THE NEW CURRENCY

Entertainment

Launch of Netflix Originals

Architecting the earned media strategy and PR launch of Netflix Originals — the announcement that changed how the world watches television

$100M+

Reported value of the House of Cards deal

9

Emmy nominations for House of Cards S1 — first ever for a streaming-only series

3M+

New subscribers added worldwide in Q1 2013 following House of Cards premiere

First

Streaming service to produce original scripted content at this scale

Netflix (via ID PR)

Account Lead, Netflix · ID PR

Earned media strategy & execution, announcement architecture, originals launch PR, show-level publicity, press narrative development, media relations across entertainment and business verticals

2010–2012

2010

Netflix account engagement begins — ID PR brought on as agency of record as Netflix navigates the transition from DVD-by-mail to streaming platform and eyes a new chapter.

Mar 2011

Netflix Originals announcement — House of Cards deal breaks in Deadline as an exclusive. A streaming service outbids HBO and AMC for prestige content. Industry coverage is immediate and global.

2011

First-wave originals pipeline publicized — Lilyhammer, House of Cards, Orange is the New Black, and others announced and positioned in press as a coherent originals strategy, not isolated acquisitions.

Feb 2012

Lilyhammer premieres — the first Netflix Original to stream. Feb 6, 2012. All-episode binge model introduced. Press coverage frames it as the beginning of a new era in television.

2012

Orange is the New Black greenlit — Jenji Kohan's series commissioned. Early earned media groundwork laid as part of the sustained originals narrative being built in press.

Feb 2013

House of Cards S1 drops — 9 Emmy nominations. Netflix stock jumps 70% in the week prior. The PR infrastructure built over two years absorbs the moment and extends it.

The moment a streaming service became a content company

In 2010, Netflix was a streaming platform that licensed other people’s content. By 2012, it was something no one had a word for yet: a technology company that was also a television studio, releasing prestige drama at a scale that had cable networks, Hollywood studios, and legacy broadcasters scrambling to respond. I was brought in as account lead at ID PR to help architect the earned media strategy for that transformation — from the first originals announcement through the launch of House of Cards and the full first-wave originals pipeline. The work covered every dimension of the story: entertainment press, business and financial media, technology coverage, and the cultural narrative that would ultimately reframe how the world thought about television.

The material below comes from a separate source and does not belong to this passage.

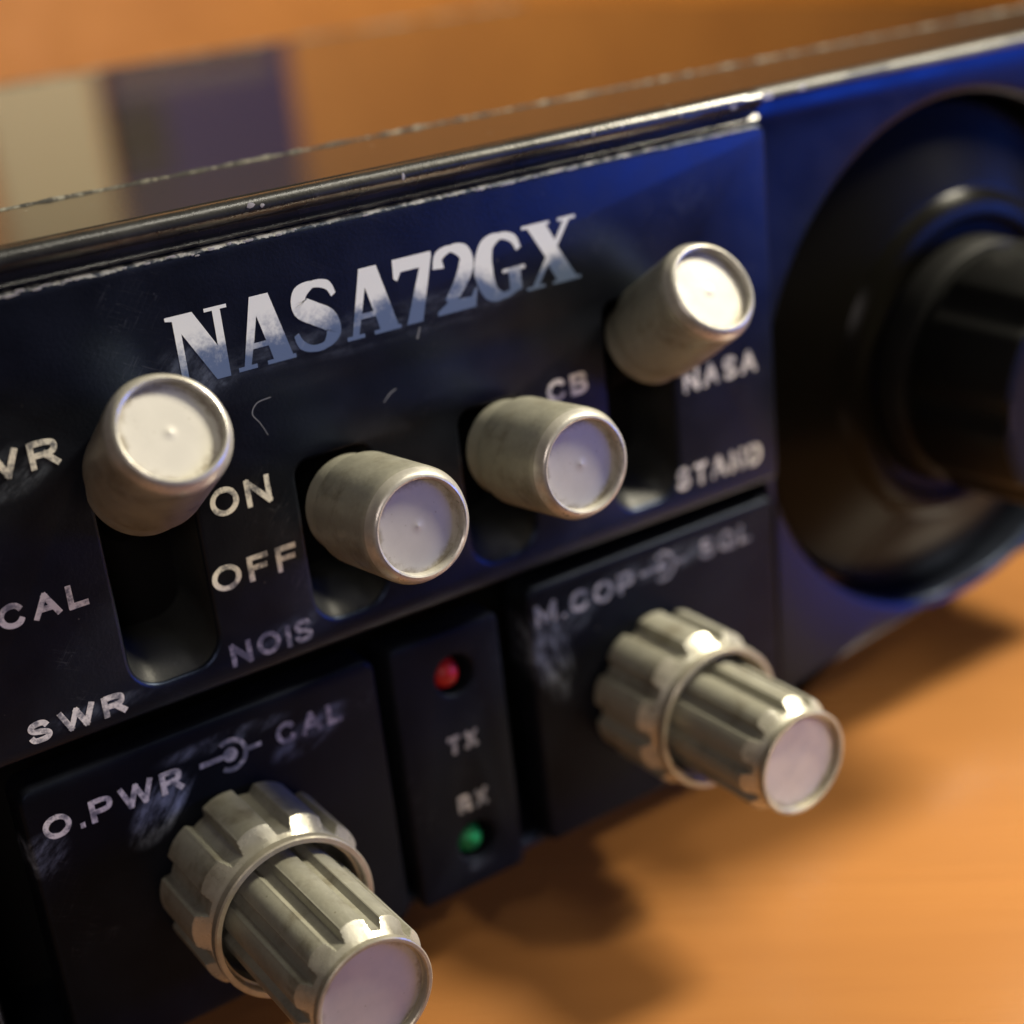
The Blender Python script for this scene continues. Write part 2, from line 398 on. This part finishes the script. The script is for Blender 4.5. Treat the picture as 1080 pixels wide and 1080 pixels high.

Announcing something the industry didn’t have a category for

The challenge wasn’t generating coverage — it was generating the right coverage. Netflix announcing it would produce original content was genuinely unprecedented. There was no playbook. Legacy media treated it as a curiosity or a threat. The entertainment press didn’t know whether to cover it as a tech story or a Hollywood story. Financial media was skeptical. Our job was to frame the announcement before the framing happened to us — to position this as a defining strategic move, not an experiment, and to build a sustained press narrative that would hold through a multi-year originals pipeline rather than peak and recede after a single announcement cycle.

Building the narrative infrastructure before the content existed

We approached this as a two-phase campaign. Phase one was announcement architecture: controlling how the House of Cards deal broke, which outlets got the exclusive, and how the originals strategy was framed — as a coherent programming vision, not a series of isolated acquisitions. Phase two was sustained narrative management: keeping Netflix Originals in cultural conversation through the full development pipeline, from Lilyhammer’s quiet premiere through the House of Cards launch. This meant working across entertainment and business verticals simultaneously, managing the tension between the company’s tech identity and its new content ambitions, and building relationships with the journalists and critics who would define the category.

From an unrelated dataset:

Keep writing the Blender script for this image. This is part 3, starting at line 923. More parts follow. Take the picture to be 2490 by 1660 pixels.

The infrastructure held when the moment arrived

When House of Cards dropped in February 2013, the PR infrastructure built over two years absorbed the moment and extended it. Nine Emmy nominations — the first ever for a streaming-only series. Netflix stock jumped 70% in the week prior to the premiere. Three million new subscribers added worldwide in Q1 2013. The coverage wasn’t just volume — it was the right narrative, in the right outlets, at the right moment. The story we’d been building for three years became the story the industry told itself about what had just happened to television.

The announcement that satisfies the algorithm is never the one that changes the conversation.